The royal agents also arrested the Grand Master Jacques de Molay himself, the Grand Visitor Hugo de Peyraud, the treasurer and four other high dignitaries. The official charges were heresy, idolatry, sodomy and desecration of relics. They were accused of spitting on the cross, eating children and corpses, and serving the devil.

The full list consisted of 117 accusations. The Templars were subjected to unheard-of torture by the Inquisition, during which many broke their promises. And when, by order of Philip the Fair, 54 brothers were burned in Paris, the order lost the strength to fight for survival and was dissolved by the decision of the Council of Vienna in 1312. In the meantime, it had already been banned by Pope Clement V, and its properties and lands had been confiscated.

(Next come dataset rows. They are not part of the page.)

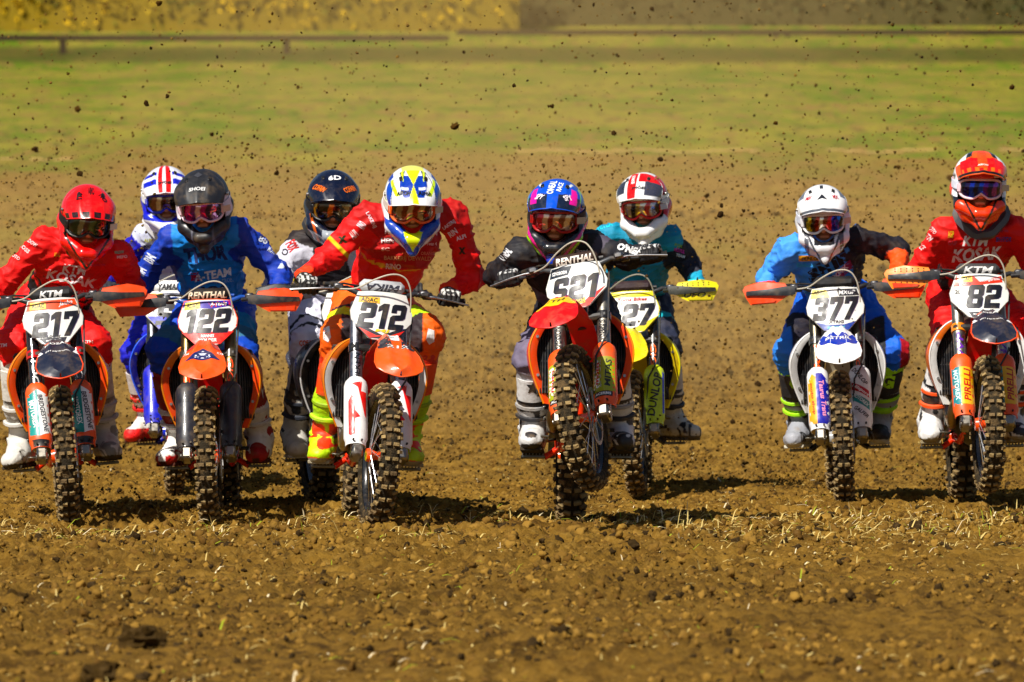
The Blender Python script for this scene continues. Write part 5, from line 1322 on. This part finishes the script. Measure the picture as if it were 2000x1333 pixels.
riders.append((cyam, dict(at=(345, 968, 29.1), yaw=0, roll=-3, steer=6), dict(
    label='rider in white and blue with a white, red and blue striped helmet behind bike 122', seed=3, head=(325, 385), look=(2, 16, -3), sh=((283, 462), (385, 465)), elbow=((240, 520), (425, 530)), knee=((268, 690), (395, 690)), toe_out=(30, 10), brace='d0d0d4', brace_bars=1,
    jersey='c4c8dc', jersey_art=[(lambda r, t, q, V: r > 0, '2a24a0'), (lambda r, t, q, V: (r == 0) & (q[:, 2] < .45) & (np.abs(q[:, 0]) > .1), '2a24a0')], jersey_text=[('ITI', 288, 432, 16, 12, '181820', 8), ('MXGP', 290, 482, 20, 6, '202030'), ('ALPI', 288, 470, 14, 7, 'a0a020'), ('MOTO', 256, 478, 12, 14, '303040', 40)],
    pants='2430b0', glove='2a2a30', boot=('d8d6d2', 'c02028', '2030a0'), sole='4a2018', shin='d8d0d0', boot_art=[(lambda t, al, hh, lat, fr: (hh < .07) & (al > .1), 'd02830')],
    helmet=dict(shell='e6e6ee', shell_art=[(lambda x, y, z: (np.abs(x) > .085) & (z > -.09) & (z < .0), '2a2ab0'), (lambda x, y, z: (np.abs(z + .08) < .012), '2a38b8'), (lambda x, y, z: (np.abs(x) < .022) & (np.abs(x) > .006) & (z > .05), 'd81c24')],
                peak='e8e8f0', peak_art=[(lambda u, v: (np.abs(u) > .25) & (np.abs(u) < .85) & ((np.abs(v - .35) < .09) | (np.abs(v - .66) < .09)), '2233b0'), (lambda u, v: (np.abs(u) < .22) & (np.abs(u) > .05), 'dc1c24')], peak_text=[('SHOEI', 0, -.026, .072, .02, '18181c'), ],
                shell_text=[('ITI', -.075, .02, .035, .035, 'b02030', 10)], goggle='2a38b8', strap='e8e8e8', lens_bands=['2a1a18', '7a5040', 'c8b8a0', '4a2a20', '8a6a50', '201818', '3a2a2a', '1a1a1a'])))),
riders.append((ccof, dict(at=(716, 1012, 26.4), yaw=11, roll=-2, steer=3), dict(
    label='rider in white and black jersey wearing a glossy dark navy helmet behind rider 212', seed=4, head=(650, 398), look=(4, 17, 2), sh=((582, 482), (712, 480)), elbow=((535, 560), (745, 560)), knee=((603, 668), (710, 672)), toe_out=(4, 10), brace='2a2a2c', brace_bars=1, dh=.6, ds=.8,
    jersey='c8c8d4', jersey_art=[(lambda r, t, q, V: (r == 0) & (q[:, 2] > .38), '231c1e'), (lambda r, t, q, V: (r == 0) & (np.abs(q[:, 2] - .38) < .015), 'b8a020')],
    jersey_text=[('FOX', 567, 480, 20, 22, 'c02018', -60, .04), ('MXGP', 617, 503, 18, 6, 'd0c0c0'), ('AREA41', 675, 500, 46, 12, 'e0e0e0', 30, .03), ('O', 553, 492, 14, 14, '303038', 30)],
    pants='e2e2f4', pants_art=[(lambda l, t, x, V: (np.abs(t - .93) < .05), '1c1c26'), (lambda l, t, x, V: (np.abs(t - .72) < .03), '141418')], pants_text=[('COFAIN', 602, 670, 34, 11, 'd86018', 2)],
    glove='2a2a2e', boot=('c0beb8', '20242c', '9090a0'), sole='b8b4a8', shin='15181f', shin_text='G', shin_text_col='d4d4d8', strap=['2a2e38'] * 3,
    helmet=dict(shell='0c1428', shell_art=[(lambda x, y, z: (np.abs(np.abs(x) - .062 - (z + .16) * .35) < .006) & (z < -.04), 'c8641c'), (lambda x, y, z: (z < -.09) & (np.abs(x) < .05), '9aa0a8')], peak='0c1226', peak_text=[('6D', 0, .05, .062, .036, 'f0f0f0', 8), ('COFAIN', -.072, -.012, .070, .030, 'f07818', -42), ('COFAIN', .072, -.012, .070, .030, 'f07818', 42)],
                shell_text=[('COFAIN', -.082, .055, .075, .032, 'e86a14', -38, (0.25, 1, -.25)), ('COFAIN', .082, .055, .075, .032, 'e86a14', 38, (-.25, 1, -.25))], goggle='17171a', strap='1a1a1a', lens_bands=['c08a30', '3a2a1c', '2c241c', 'e0781c', '3a2a1c', '8a7a5c', 'b0a080', '3a3024']))))
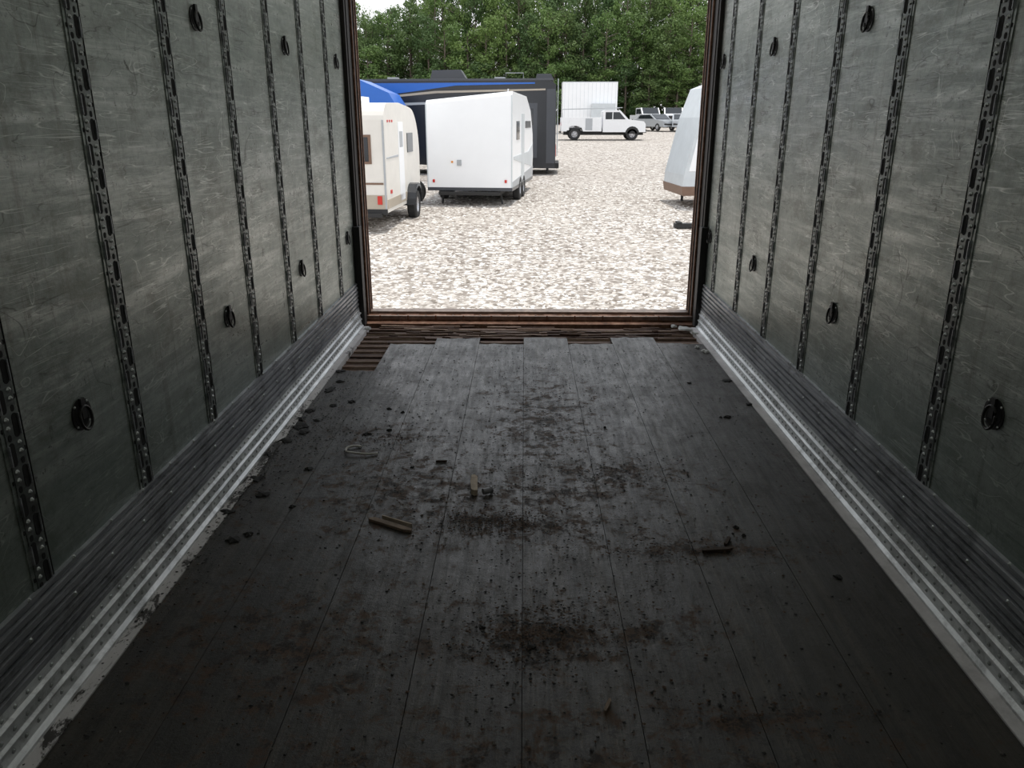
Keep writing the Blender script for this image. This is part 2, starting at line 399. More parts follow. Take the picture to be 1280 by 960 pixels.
# door frame
mb = MB()
for X, s in ((XL, 1), (XR, -1)):
    def bx(d0, d1, y0, y1, z0, z1, m):
        xs = sorted((X+s*d0, X+s*d1)); mb.box(xs[0], xs[1], y0, y1, z0, z1, m)
    bx(.001, .028, 5.62, Y1+.02, .04, ZT-.01, 0)
    bx(-.05, .028, Y1+.001, Y1+.03, -.2, ZT-.01, 0)
    bx(.028, .034, 5.66, 5.69, .04, ZT-.01, 0)
    bx(.028, .042, 5.78, 5.80, .04, ZT-.01, 1)
    bx(.028, .036, 5.90, 5.925, .04, ZT-.01, 1)
    bx(-.05, .034, 5.98, 6.0, 0.04, ZT-.01, 1)
    bx(.001, .05, 5.58, 5.66, 0.004, .72, 2)
mb.box(XL+.001, XR-.001, 5.72, Y1+.02, 2.50, ZT-.01, 0)
mb.build('door_1', [simple('frame_dark', (0.022, 0.017, 0.015), 0.6, 0.2, 0.5, 15), M_rust, M_black], bevel=.003)

# ------------------------------------------------------------------ debris on floor
def crumb(mb, x, y, z, r, m=0, flat=.5):
    vs = []
    for d in [(1,0,0), (-1,0,0), (0,1,0), (0,-1,0), (0,0,1), (0,0,-1)]:
        k = r*random.uniform(.6, 1.3)
        vs.append([d[0]*k, d[1]*k, d[2]*k*flat])
    a = random.uniform(0, 6.28); ca, sa = math.cos(a), math.sin(a)
    vs = [(x+v[0]*ca-v[1]*sa, y+v[0]*sa+v[1]*ca, max(z+.0005, z+r*flat*.6+v[2])) for v in vs]
    mb.add(vs, [(0,2,4), (2,1,4), (1,3,4), (3,0,4), (2,0,5), (1,2,5), (3,1,5), (0,3,5)], m)
mb = MB()
clusters = [(-.12, 2.64, .12, .05, 1300, 1), (.04, 1.95, .12, .09, 1100, 1), (.1, 3.6, .22, .9, 900, 0), (-.25, 3.3, .3, .3, 300, 0),
            (-1.0, 3.55, .09, .25, 620, 0), (-1.13, 3.0, .06, .35, 620, 0), (-1.02, 4.1, .10, .25, 320, 0), (-.7, 3.45, .12, .10, 360, 0),
            (.55, 2.45, .25, .05, 400, 1), (.35, 2.05, .08, .15, 120, 1), (.6, 1.65, .15, .05, 240, 1), (.25, 4.6, .35, .4, 400, 0),
            (-.55, 1.8, .3, .25, 260, 1), (-1.14, 2.2, .05, .6, 300, 0), (.1, 2.8, .5, .3, 900, 1), (.05, 2.0, .25, .25, 600, 0), (.38, 3.1, .2, .1, 300, 0), (0, 4.6, .7, .45, 500, 0)]
for cx, cy, sx, sy, n, m in clusters:
    for _ in range(n):
        x, y = random.gauss(cx, sx), random.gauss(cy, sy)
        if -1.17 < x < 1.18 and 1 < y < 5.1:
            crumb(mb, x, y, 0.0025, random.choice([.0015, .002, .0025, .003, .004, .006]), m if random.random() < .6 else random.choice([0, 1, 0]), .35)
for _ in range(3200):
    x, y = random.uniform(-1.12, 1.2), random.uniform(1.0, 5.1)
    crumb(mb, x, y, 0.0, random.choice([.0015, .002, .0025, .004, .006]), random.choice([0, 0, 1, 2]), .4)
M_c0 = simple('crumb_black', (0.010, 0.009, 0.008), 0.8); M_c1 = simple('crumb_brown', (0.066, 0.038, 0.022), 0.85); M_c2 = simple('crumb_grey', (0.10, 0.09, 0.08), 0.8)
mb.build('dirt_crumbs', [M_c0, M_c1, M_c2], parent=floor)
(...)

Four high-ranking officials of the order were sentenced to life imprisonment. According to legend, after hearing his sentence, the Grand Master and Prior of Normandy Jacques de Molay angrily objected: "The Order is holy and innocent, and you yourselves are guilty of betraying and slandering it!" The sentence was commuted to death that same day. The four were burned at the stake. Tradition has it that when the flames engulfed him, the old man Molay cried out: "The King and the Pope can rule over our bodies, but not over our souls!" After which he cursed his murderers with the promise to bring them before God's judgment within a year. And indeed - Pope Clement V and King Philip IV died within the time set by the Templar. And France entered a difficult period of disasters that lasted centuries.